There has been quite some kerfuffle over Vice President Kamala Harris’s recently published “election memoir”. At the Guardian Nasrine Malik laments VP Harris, the Democrats, and the chronic self-delusion she sees, characterizing it as “high on their own supply”:
This was not the intention, but 107 Days is a hilarious book. The kind of “you have to laugh or else you’ll cry” type of hilarity. As the second Trump administration unfolds in ever-more disastrous ways, Harris and the other timeline that was possible had she won take on a calamitous, mythical quality. Here she comes, alerting us to the fact that her defeat was no fateful tragedy, but a farce. There was no hidden, better version of Harris that was muzzled and limited by circumstance. There was only a woman with a formidable lack of self-awareness and a propensity to self-valorise.
The book reveals a politician who is all about the machinery of politics, rather than one with conviction spurred by a sense of duty, or a coherent and specific set of values that differentiate her. The “not a thing that comes to mind” answer she gave when asked during the campaign if there was anything she would have done differently to Biden was not caution, but the truth. There is no sign here that she would have liked to meaningfully diverge on Gaza, for example, other than to introduce more parity in the rhetoric of compassion. Or any indication that she would have liked to grasp the nettle on economic policy and make more of her accusation that Donald Trump’s economic agenda “works best if it works for those who own the big skyscrapers”.
This dearth of a unique Harris agenda explains why she often seemed so vague, skittish and rambling. How does she receive the news she will be the candidate? By reminding herself (and us) that she had the best “contact book” and “name recognition”, as well as the “strongest case”.
She goes pretty easy on Joe Biden by comparison with what others have written:
Biden pops up often, a self-involved and petty figure, snapping at her heels and distracting her. But she is loyal, she tells us – often. So loyal that she couldn’t disparage him in the way that people needed her to (“People hate Joe Biden!” she is told by a senior adviser). But not so loyal that she doesn’t more artfully disguise that she wants you to know the man was a real drag who mentioned her too late in his speeches, and then called her before her big debate with Trump to unsubtly threaten her if she bad-mouthed him.
From my point of view the saddest aspect is that not a thing she writes about President Biden hasn’t been apparent for 40 years. “Self-involved and petty” encapsulates the way Pat Lang, who was personally acquainted with Mr. Biden, described his interactions. And I believe those are when he was a senator.
In a sort of companion piece Nate Silver muses on the memoir, focusing on VP Harris’s remarks about Pete Buttigieg and gives us a present of a new bit of terminology:
Harris is showing why she was a mediocre candidate
Every excerpt I’ve read from Harris’s book so far and every clip from her media tour seems to reflect either Veep-like clumsiness or that she’s suffering from an acute case of Demthink.
What is Demthink?

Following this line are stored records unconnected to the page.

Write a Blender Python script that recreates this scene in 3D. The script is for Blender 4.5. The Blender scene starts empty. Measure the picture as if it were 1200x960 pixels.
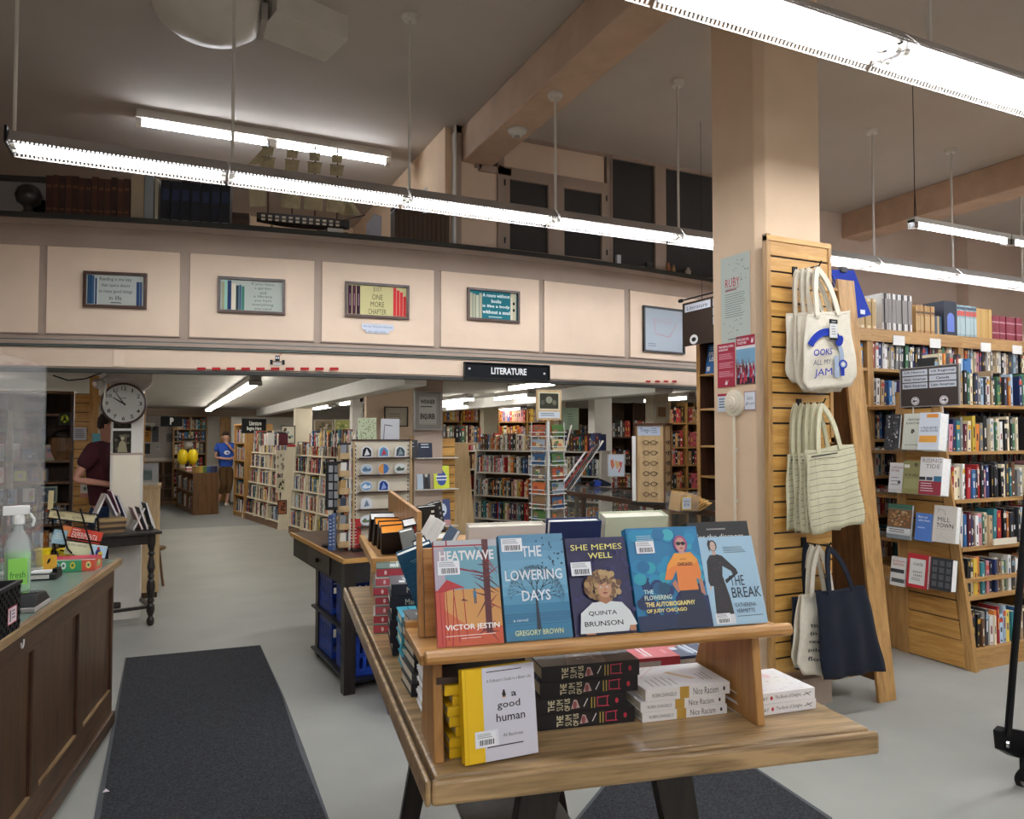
import bpy, bmesh, math, random
from mathutils import Vector, Matrix
# ---------------------------------------------------------------- camera, world, exposure
SC = bpy.context.scene
COL = SC.collection
PI = math.pi
F_PX, EYE = 870.0, 1.65
PITCH, YAW = math.atan(30/870.0), math.radians(25)
cam_data = bpy.data.cameras.new('camera')
cam_data.sensor_width = 36; cam_data.sensor_fit = 'HORIZONTAL'
cam_data.lens = F_PX/1200*36
cam = bpy.data.objects.new('camera', cam_data)
COL.objects.link(cam)
cam.location = (0, 0, EYE)
cam.rotation_euler = (PI/2+PITCH, 0, -YAW)
SC.camera = cam
SC.view_settings.view_transform = 'Standard'
SC.view_settings.look = 'None'
SC.view_settings.gamma = 1
SC.view_settings.exposure = 0.95
world = bpy.data.worlds.new('world'); SC.world = world
world.use_nodes = True
world.node_tree.nodes['Background'].inputs[0].default_value = (0.6, 0.7, 1, 1)
world.node_tree.nodes['Background'].inputs[1].default_value = 0.02
TUBE_POWER = 26.0          # strength of every fluorescent tube
random.seed(7)

# ---------------------------------------------------------------- measuring helpers
_c, _s, _cp, _sp = math.cos(YAW), math.sin(YAW), math.cos(PITCH), math.sin(PITCH)
def _ray(px, py):
    x = (px-600)/F_PX; y = (480-py)/F_PX
    fz = _cp-_sp*y; up = _sp+_cp*y
    return x*_c+fz*_s, -x*_s+fz*_c, up
def onz(px, py, z):
    a, b, u = _ray(px, py); t = (z-EYE)/u
    return Vector((a*t, b*t, z))
def ony(px, py, Y):
    a, b, u = _ray(px, py); t = Y/b
    return Vector((a*t, Y, EYE+u*t))
def onx(px, py, X):
    a, b, u = _ray(px, py); t = X/a
    return Vector((X, b*t, EYE+u*t))
def on_plane(px, py, p, n):
    r = Vector(_ray(px, py)); o = Vector((0, 0, EYE)); n = Vector(n); p = Vector(p)
    return o + r*((p-o).dot(n)/r.dot(n))

# ---------------------------------------------------------------- colours and materials
def lin(v): return v/12.92 if v <= .04045 else ((v+.055)/1.055)**2.4
def C(h):
    if not isinstance(h, str): return tuple(h)[:3]
    h = h.lstrip('#')
    if len(h) == 3: h = ''.join(q*2 for q in h)
    return tuple(lin(int(h[i:i+2], 16)/255) for i in (0, 2, 4))
def newmat(name):
    m = bpy.data.materials.new(name); m.use_nodes = True
    return m, m.node_tree, m.node_tree.nodes['Principled BSDF']
def mat(name, col, rough=.6, metal=0., var=.08, scale=6., bump=0., bscale=60., spec=.5):
    m, nt, b = newmat(name)
    c = C(col)
    b.inputs['Roughness'].default_value = rough; b.inputs['Metallic'].default_value = metal
    b.inputs['Specular IOR Level'].default_value = spec
    tc = nt.nodes.new('ShaderNodeTexCoord')
    if var > 0:
        n = nt.nodes.new('ShaderNodeTexNoise'); n.inputs['Scale'].default_value = scale; n.inputs['Detail'].default_value = 4
        nt.links.new(tc.outputs['Object'], n.inputs['Vector'])
        r = nt.nodes.new('ShaderNodeValToRGB')
        r.color_ramp.elements[0].position = .3; r.color_ramp.elements[1].position = .7
        r.color_ramp.elements[0].color = (*[max(0, q*(1-var)) for q in c], 1)
        r.color_ramp.elements[1].color = (*[min(1, q*(1+var)) for q in c], 1)
        nt.links.new(n.outputs['Fac'], r.inputs['Fac']); nt.links.new(r.outputs['Color'], b.inputs['Base Color'])
    else:
        b.inputs['Base Color'].default_value = (*c, 1)
    if bump > 0:
        n2 = nt.nodes.new('ShaderNodeTexNoise'); n2.inputs['Scale'].default_value = bscale
        nt.links.new(tc.outputs['Object'], n2.inputs['Vector'])
        bp = nt.nodes.new('ShaderNodeBump'); bp.inputs['Strength'].default_value = bump; bp.inputs['Distance'].default_value = .01
        nt.links.new(n2.outputs['Fac'], bp.inputs['Height']); nt.links.new(bp.outputs['Normal'], b.inputs['Normal'])
    return m
def wood(name, c1, c2, axis='x', rough=.45, scale=1., bump=.08):
    m, nt, b = newmat(name)
    tc = nt.nodes.new('ShaderNodeTexCoord'); mp = nt.nodes.new('ShaderNodeMapping')
    s = {'x': (1.2, 14, 14), 'y': (14, 1.2, 14), 'z': (14, 14, 1.2)}[axis]
    mp.inputs['Scale'].default_value = [q*scale for q in s]
    nt.links.new(tc.outputs['Object'], mp.inputs['Vector'])
    n = nt.nodes.new('ShaderNodeTexNoise'); n.inputs['Scale'].default_value = 2.2; n.inputs['Detail'].default_value = 6; n.inputs['Distortion'].default_value = .9
    nt.links.new(mp.outputs['Vector'], n.inputs['Vector'])
    n3 = nt.nodes.new('ShaderNodeTexNoise'); n3.inputs['Scale'].default_value = 12; n3.inputs['Detail'].default_value = 3
    nt.links.new(mp.outputs['Vector'], n3.inputs['Vector'])
    mx = nt.nodes.new('ShaderNodeMath'); mx.operation = 'MULTIPLY_ADD'; mx.inputs[1].default_value = .35
    nt.links.new(n3.outputs['Fac'], mx.inputs[0]); nt.links.new(n.outputs['Fac'], mx.inputs[2])
    r = nt.nodes.new('ShaderNodeValToRGB')
    r.color_ramp.elements[0].position = .5; r.color_ramp.elements[1].position = .85
    r.color_ramp.elements[0].color = (*C(c1), 1); r.color_ramp.elements[1].color = (*C(c2), 1)
    nt.links.new(mx.outputs[0], r.inputs['Fac']); nt.links.new(r.outputs['Color'], b.inputs['Base Color'])
    bp = nt.nodes.new('ShaderNodeBump'); bp.inputs['Strength'].default_value = bump; bp.inputs['Distance'].default_value = .004
    nt.links.new(mx.outputs[0], bp.inputs['Height']); nt.links.new(bp.outputs['Normal'], b.inputs['Normal'])
    b.inputs['Roughness'].default_value = rough
    return m
def attrmat(name, rough=.5, spec=.5, var=0.):
    m, nt, b = newmat(name)
    a = nt.nodes.new('ShaderNodeAttribute'); a.attribute_name = 'Col'
    if var:
        n = nt.nodes.new('ShaderNodeTexNoise'); n.inputs['Scale'].default_value = 40
        tc = nt.nodes.new('ShaderNodeTexCoord'); nt.links.new(tc.outputs['Object'], n.inputs['Vector'])
        mm = nt.nodes.new('ShaderNodeMapRange'); mm.inputs['To Min'].default_value = 1-var; mm.inputs['To Max'].default_value = 1+var
        nt.links.new(n.outputs['Fac'], mm.inputs['Value'])
        v = nt.nodes.new('ShaderNodeVectorMath'); v.operation = 'SCALE'
        nt.links.new(a.outputs['Color'], v.inputs[0]); nt.links.new(mm.outputs['Result'], v.inputs['Scale'])
        nt.links.new(v.outputs['Vector'], b.inputs['Base Color'])
    else:
        nt.links.new(a.outputs['Color'], b.inputs['Base Color'])
    b.inputs['Roughness'].default_value = rough; b.inputs['Specular IOR Level'].default_value = spec
    return m
def emit(name, col, k):
    m = bpy.data.materials.new(name); m.use_nodes = True; nt = m.node_tree
    nt.nodes.remove(nt.nodes['Principled BSDF'])
    e = nt.nodes.new('ShaderNodeEmission'); e.inputs[0].default_value = (*C(col), 1); e.inputs[1].default_value = k
    nt.links.new(e.outputs[0], nt.nodes['Material Output'].inputs['Surface'])
    return m
def clearmat(name, col, alpha, rough=.03, ior=1.45):
    m, nt, b = newmat(name)
    t = nt.nodes.new('ShaderNodeBsdfTransparent'); g = nt.nodes.new('ShaderNodeBsdfGlossy'); mx = nt.nodes.new('ShaderNodeMixShader')
    d = nt.nodes.new('ShaderNodeBsdfDiffuse'); mx2 = nt.nodes.new('ShaderNodeMixShader'); lw = nt.nodes.new('ShaderNodeLayerWeight'); pw_ = nt.nodes.new('ShaderNodeMath'); pw_.operation = 'POWER'; pw_.inputs[1].default_value = 4.5; fr = nt.nodes.new('ShaderNodeMath'); fr.operation = 'MULTIPLY_ADD'; fr.inputs[1].default_value = .55; fr.inputs[2].default_value = .03
    d.inputs[0].default_value = (*C(col), 1); g.inputs['Roughness'].default_value = rough; lw.inputs['Blend'].default_value = .5; nt.links.new(lw.outputs['Facing'], pw_.inputs[0]); nt.links.new(pw_.outputs[0], fr.inputs[0])
    nt.nodes.remove(b)
    mx.inputs[0].default_value = alpha
    nt.links.new(t.outputs[0], mx.inputs[1]); nt.links.new(d.outputs[0], mx.inputs[2])
    nt.links.new(fr.outputs[0], mx2.inputs[0]); nt.links.new(mx.outputs[0], mx2.inputs[1]); nt.links.new(g.outputs[0], mx2.inputs[2])
    nt.links.new(mx2.outputs[0], nt.nodes['Material Output'].inputs['Surface'])
    return m

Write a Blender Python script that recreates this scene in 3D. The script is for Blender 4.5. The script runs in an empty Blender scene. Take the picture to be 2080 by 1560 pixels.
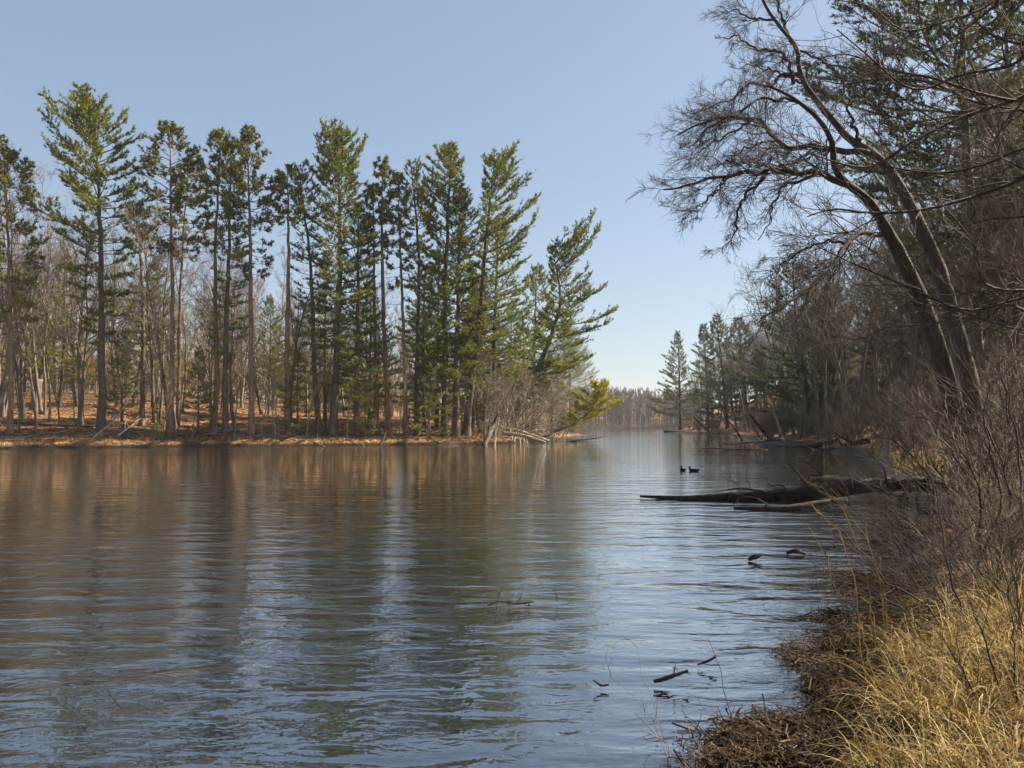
import bpy, math, random
import numpy as np

# ------------------------------------------------------------ camera, sky, sun, exposure
SC = bpy.context.scene
COL = SC.collection
F, CX, CY, HOR, CH = 1632.0, 1040.0, 780.0, 864.0, 1.7      # focal length and horizon in photo pixels, eye height
PITCH = math.atan((HOR - CY) / F)
cam = bpy.data.cameras.new('camera')
cam.sensor_width = 36.0
cam.lens = 36.0 * F / 2080.0
cam.clip_start = 0.05
cam.clip_end = 6000.0
camo = bpy.data.objects.new('camera', cam)
COL.objects.link(camo)
camo.location = (0, 0, CH)
camo.rotation_euler = (math.pi / 2 + PITCH, 0, 0)
SC.camera = camo

SUN_EL, SUN_AZ = math.radians(38), math.radians(70)
world = bpy.data.worlds.new('World')
SC.world = world
world.use_nodes = True
wn, wl = world.node_tree.nodes, world.node_tree.links
sky = wn.new('ShaderNodeTexSky')
sky.sky_type = 'NISHITA'
sky.sun_disc = False
sky.sun_elevation = SUN_EL
sky.sun_rotation = SUN_AZ
sky.altitude = 0
sky.air_density = 1.0
sky.dust_density = 1.0
sky.ozone_density = 4.6
gam = wn.new('ShaderNodeGamma')
gam.inputs[1].default_value = 0.6
wl.new(sky.outputs[0], gam.inputs[0])
wl.new(gam.outputs[0], wn['Background'].inputs[0])
wn['Background'].inputs[1].default_value = 0.0805

sl = bpy.data.lights.new('sun', 'SUN')
sl.energy = 5.0
sl.angle = math.radians(0.6)
sl.color = (1.0, 0.86, 0.66)
slo = bpy.data.objects.new('sun', sl)
COL.objects.link(slo)
sd = np.array([math.sin(SUN_AZ) * math.cos(SUN_EL), math.cos(SUN_AZ) * math.cos(SUN_EL), math.sin(SUN_EL)])
slo.rotation_euler = (math.pi / 2 - SUN_EL, 0, math.pi - SUN_AZ)
slo.location = (60, 40, 60)

vs = SC.view_settings
vs.view_transform = 'Standard'
vs.look = 'None'
vs.gamma = 1.0
vs.use_curve_mapping = False
vs.exposure = 1.83
SC.cycles.max_bounces = 6
SC.cycles.diffuse_bounces = 3
SC.cycles.glossy_bounces = 3
SC.cycles.transmission_bounces = 3

UP = np.array([0.0, 0.0, 1.0])


def P(px, py, Y):
    """photo pixel and distance -> point in the world"""
    u, v = (px - CX) / F, (CY - py) / F
    y = math.cos(PITCH) - math.sin(PITCH) * v
    z = math.sin(PITCH) + math.cos(PITCH) * v
    return np.array([u / y * Y, Y, CH + z / y * Y])


# ------------------------------------------------------------ materials
def mat(name):
    m = bpy.data.materials.new(name)
    m.use_nodes = True
    n = m.node_tree.nodes
    n.clear()
    out = n.new('ShaderNodeOutputMaterial')
    return m, n, m.node_tree.links, out


def ramp(n, pts):
    r = n.new('ShaderNodeValToRGB')
    e = r.color_ramp.elements
    while len(e) < len(pts):
        e.new(0.5)
    for k, (p, c) in enumerate(pts):
        e[k].position = p
        e[k].color = (c[0], c[1], c[2], 1)
    return r


def noise(n, l, vec, scale, detail=4, rough=0.6, dist=0.0):
    t = n.new('ShaderNodeTexNoise')
    t.inputs['Scale'].default_value = scale
    t.inputs['Detail'].default_value = detail
    t.inputs['Roughness'].default_value = rough
    t.inputs['Distortion'].default_value = dist
    if vec is not None:
        l.new(vec, t.inputs['Vector'])
    return t


def mapping(n, l, src, sc=(1, 1, 1), rot=(0, 0, 0)):
    m = n.new('ShaderNodeMapping')
    m.inputs['Scale'].default_value = sc
    m.inputs['Rotation'].default_value = rot
    l.new(src, m.inputs['Vector'])
    return m.outputs[0]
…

It’s what you’d end up with if you trained a large language model solely on the inner monologue of people who either work in Democratic politics or watch MSNBC for eight hours a day.
Being fluent in Demthink can be helpful for navigating the internal currents of the party, something Harris is adept at. After all, she managed to become the vice presidential pick in 2020 after what was one of the worst performances relative to “expectations” in the history of the nomination process, dropping out two months before Iowa despite idiots like me having declared her to be one of the frontrunners.
The problem with Demthink is not merely that it tends toward cynical triangulation. No, it’s that it tends toward triangulation that isn’t even politically effective because it’s so finely tuned for the in-group that it comes across as uncannily out-of-tune to everyone else.
Read the whole thing. Some of it is paywalled so I couldn’t read it in full.
One factor on which neither Ms. Malik nor Mr. Silver touch is something I believe cuts to the heart of VP Harris’s failed presidential campaign. She, apparently, continues to believe that her identity (as a black and Asian woman) was sufficient to elect her to the presidency. Her actual accomplishments in the offices to which she had been elected over a period of 30 years were meager if any. She continued to fail upwards. That is a characteristic she shares with Mayor Buttigieg. She was never a particularly skilled campaigner or politician or officeholder and continued to fail upwards. IMO there is no greater indictment of “Demthink”.
I have attempted, repeatedly, to articulate my own views as clearly as I could. I don’t think we need more or less government. We need better government and I don’t believe we can achieve that without measuring and evaluating results.